## BEGIN DATA LINES

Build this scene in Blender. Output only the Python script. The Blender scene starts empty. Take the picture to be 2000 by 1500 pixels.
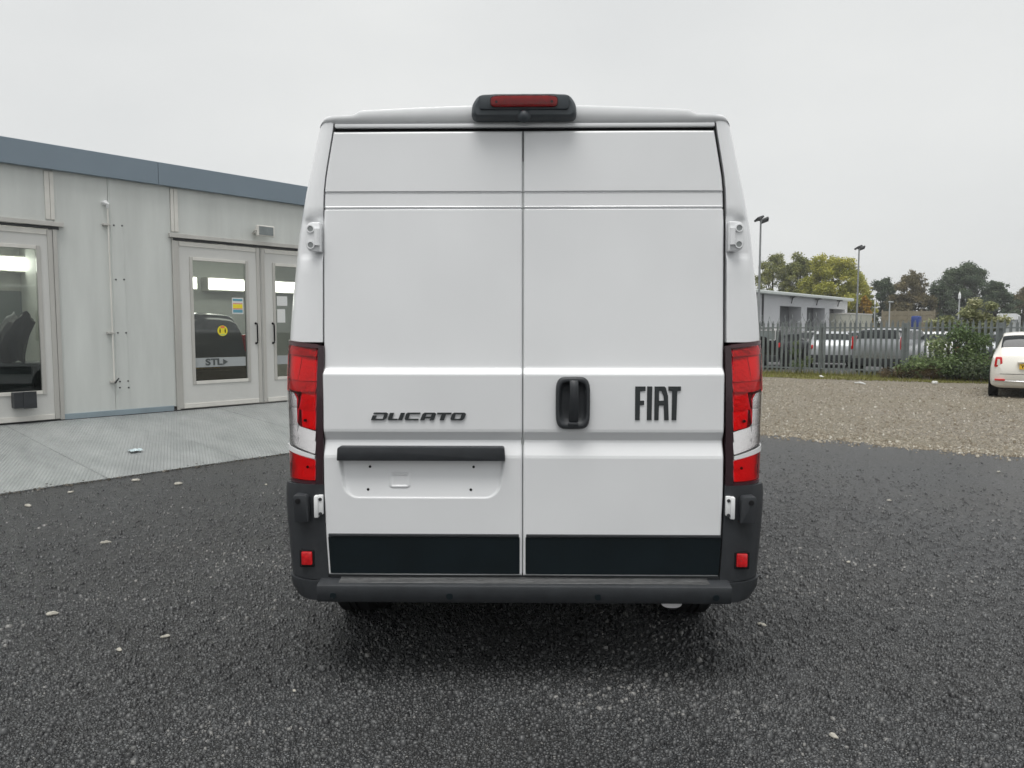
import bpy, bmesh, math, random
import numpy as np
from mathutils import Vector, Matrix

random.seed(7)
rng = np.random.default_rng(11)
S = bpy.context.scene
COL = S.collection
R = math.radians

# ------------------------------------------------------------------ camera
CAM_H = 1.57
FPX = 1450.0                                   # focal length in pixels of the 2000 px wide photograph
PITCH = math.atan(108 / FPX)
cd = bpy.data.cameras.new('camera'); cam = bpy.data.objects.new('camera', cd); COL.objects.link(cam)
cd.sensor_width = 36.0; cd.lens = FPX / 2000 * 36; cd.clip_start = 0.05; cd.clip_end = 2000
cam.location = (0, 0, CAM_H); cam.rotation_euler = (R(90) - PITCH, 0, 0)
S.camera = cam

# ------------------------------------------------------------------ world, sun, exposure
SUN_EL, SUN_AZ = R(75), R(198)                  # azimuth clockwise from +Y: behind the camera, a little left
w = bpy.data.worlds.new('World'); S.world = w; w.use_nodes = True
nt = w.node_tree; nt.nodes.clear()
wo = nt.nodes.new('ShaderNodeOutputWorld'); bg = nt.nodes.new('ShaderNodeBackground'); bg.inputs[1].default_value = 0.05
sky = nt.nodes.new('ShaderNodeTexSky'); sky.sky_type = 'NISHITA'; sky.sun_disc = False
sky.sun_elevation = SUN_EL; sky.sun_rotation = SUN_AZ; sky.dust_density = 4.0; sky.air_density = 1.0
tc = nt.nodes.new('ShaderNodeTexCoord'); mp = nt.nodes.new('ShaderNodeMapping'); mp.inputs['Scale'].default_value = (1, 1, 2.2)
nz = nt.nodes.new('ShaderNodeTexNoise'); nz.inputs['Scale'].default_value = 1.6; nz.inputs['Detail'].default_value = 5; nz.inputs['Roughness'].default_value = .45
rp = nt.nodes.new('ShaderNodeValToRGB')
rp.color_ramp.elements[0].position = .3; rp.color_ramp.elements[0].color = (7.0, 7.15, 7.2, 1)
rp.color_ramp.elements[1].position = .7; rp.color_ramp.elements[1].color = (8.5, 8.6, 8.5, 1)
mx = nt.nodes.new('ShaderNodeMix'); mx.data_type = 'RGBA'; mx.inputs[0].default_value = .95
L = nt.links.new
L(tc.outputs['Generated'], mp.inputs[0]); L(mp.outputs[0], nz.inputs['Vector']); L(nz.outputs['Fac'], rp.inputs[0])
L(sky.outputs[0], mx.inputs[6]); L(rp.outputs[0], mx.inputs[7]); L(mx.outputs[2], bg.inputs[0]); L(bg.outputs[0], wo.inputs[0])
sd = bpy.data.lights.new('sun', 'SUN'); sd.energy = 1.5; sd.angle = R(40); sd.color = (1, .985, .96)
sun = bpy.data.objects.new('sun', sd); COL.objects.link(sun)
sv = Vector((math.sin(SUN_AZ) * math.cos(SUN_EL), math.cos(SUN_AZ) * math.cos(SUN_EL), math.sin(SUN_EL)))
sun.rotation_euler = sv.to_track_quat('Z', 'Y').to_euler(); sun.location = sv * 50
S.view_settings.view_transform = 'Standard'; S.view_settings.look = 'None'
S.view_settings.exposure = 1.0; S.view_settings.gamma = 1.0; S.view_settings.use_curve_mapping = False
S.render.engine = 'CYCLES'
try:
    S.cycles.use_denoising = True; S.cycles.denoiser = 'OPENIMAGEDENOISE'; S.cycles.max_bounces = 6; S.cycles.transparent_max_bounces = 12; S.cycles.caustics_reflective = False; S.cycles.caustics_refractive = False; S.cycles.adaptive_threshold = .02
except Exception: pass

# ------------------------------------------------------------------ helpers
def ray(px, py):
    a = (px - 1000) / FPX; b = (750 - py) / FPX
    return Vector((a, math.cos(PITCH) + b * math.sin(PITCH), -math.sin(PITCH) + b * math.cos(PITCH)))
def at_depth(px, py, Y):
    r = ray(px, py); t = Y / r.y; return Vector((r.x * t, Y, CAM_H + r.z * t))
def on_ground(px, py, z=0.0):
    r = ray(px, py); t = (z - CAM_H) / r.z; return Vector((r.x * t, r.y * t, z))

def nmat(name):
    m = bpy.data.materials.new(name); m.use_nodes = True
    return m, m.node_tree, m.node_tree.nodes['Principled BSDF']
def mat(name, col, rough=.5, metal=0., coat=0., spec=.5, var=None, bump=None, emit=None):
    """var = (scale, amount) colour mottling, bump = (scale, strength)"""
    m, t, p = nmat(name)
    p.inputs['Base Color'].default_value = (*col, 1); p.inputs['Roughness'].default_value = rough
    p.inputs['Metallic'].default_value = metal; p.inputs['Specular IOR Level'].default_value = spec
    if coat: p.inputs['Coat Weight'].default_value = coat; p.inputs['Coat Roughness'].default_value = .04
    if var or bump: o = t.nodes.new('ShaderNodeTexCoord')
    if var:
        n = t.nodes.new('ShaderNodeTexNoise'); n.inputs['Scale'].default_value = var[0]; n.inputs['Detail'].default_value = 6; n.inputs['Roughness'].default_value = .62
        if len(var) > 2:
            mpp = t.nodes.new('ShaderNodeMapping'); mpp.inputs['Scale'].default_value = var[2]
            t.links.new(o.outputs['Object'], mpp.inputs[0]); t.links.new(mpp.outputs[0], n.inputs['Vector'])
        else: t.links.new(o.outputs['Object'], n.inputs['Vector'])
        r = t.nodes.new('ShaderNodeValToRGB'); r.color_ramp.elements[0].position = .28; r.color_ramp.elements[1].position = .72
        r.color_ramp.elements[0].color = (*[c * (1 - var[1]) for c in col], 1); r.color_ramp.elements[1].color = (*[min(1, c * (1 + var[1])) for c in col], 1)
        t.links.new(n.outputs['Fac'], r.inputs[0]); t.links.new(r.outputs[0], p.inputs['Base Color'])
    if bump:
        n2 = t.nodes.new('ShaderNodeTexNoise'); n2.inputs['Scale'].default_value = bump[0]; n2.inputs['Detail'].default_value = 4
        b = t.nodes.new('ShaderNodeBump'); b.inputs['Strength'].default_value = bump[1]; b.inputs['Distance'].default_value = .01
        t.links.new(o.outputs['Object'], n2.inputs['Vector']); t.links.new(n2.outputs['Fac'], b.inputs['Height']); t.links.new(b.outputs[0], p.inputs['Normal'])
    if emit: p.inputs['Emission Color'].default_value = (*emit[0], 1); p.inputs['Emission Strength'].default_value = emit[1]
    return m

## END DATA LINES

Exactly restate the lines from the beginning of the data through the line with "S.camera = cam", and no others, keeping pictures out.

TASK RESPONSE
Build this scene in Blender. Output only the Python script. The Blender scene starts empty. Take the picture to be 2000 by 1500 pixels.
import bpy, bmesh, math, random
import numpy as np
from mathutils import Vector, Matrix

random.seed(7)
rng = np.random.default_rng(11)
S = bpy.context.scene
COL = S.collection
R = math.radians

# ------------------------------------------------------------------ camera
CAM_H = 1.57
FPX = 1450.0                                   # focal length in pixels of the 2000 px wide photograph
PITCH = math.atan(108 / FPX)
cd = bpy.data.cameras.new('camera'); cam = bpy.data.objects.new('camera', cd); COL.objects.link(cam)
cd.sensor_width = 36.0; cd.lens = FPX / 2000 * 36; cd.clip_start = 0.05; cd.clip_end = 2000
cam.location = (0, 0, CAM_H); cam.rotation_euler = (R(90) - PITCH, 0, 0)
S.camera = cam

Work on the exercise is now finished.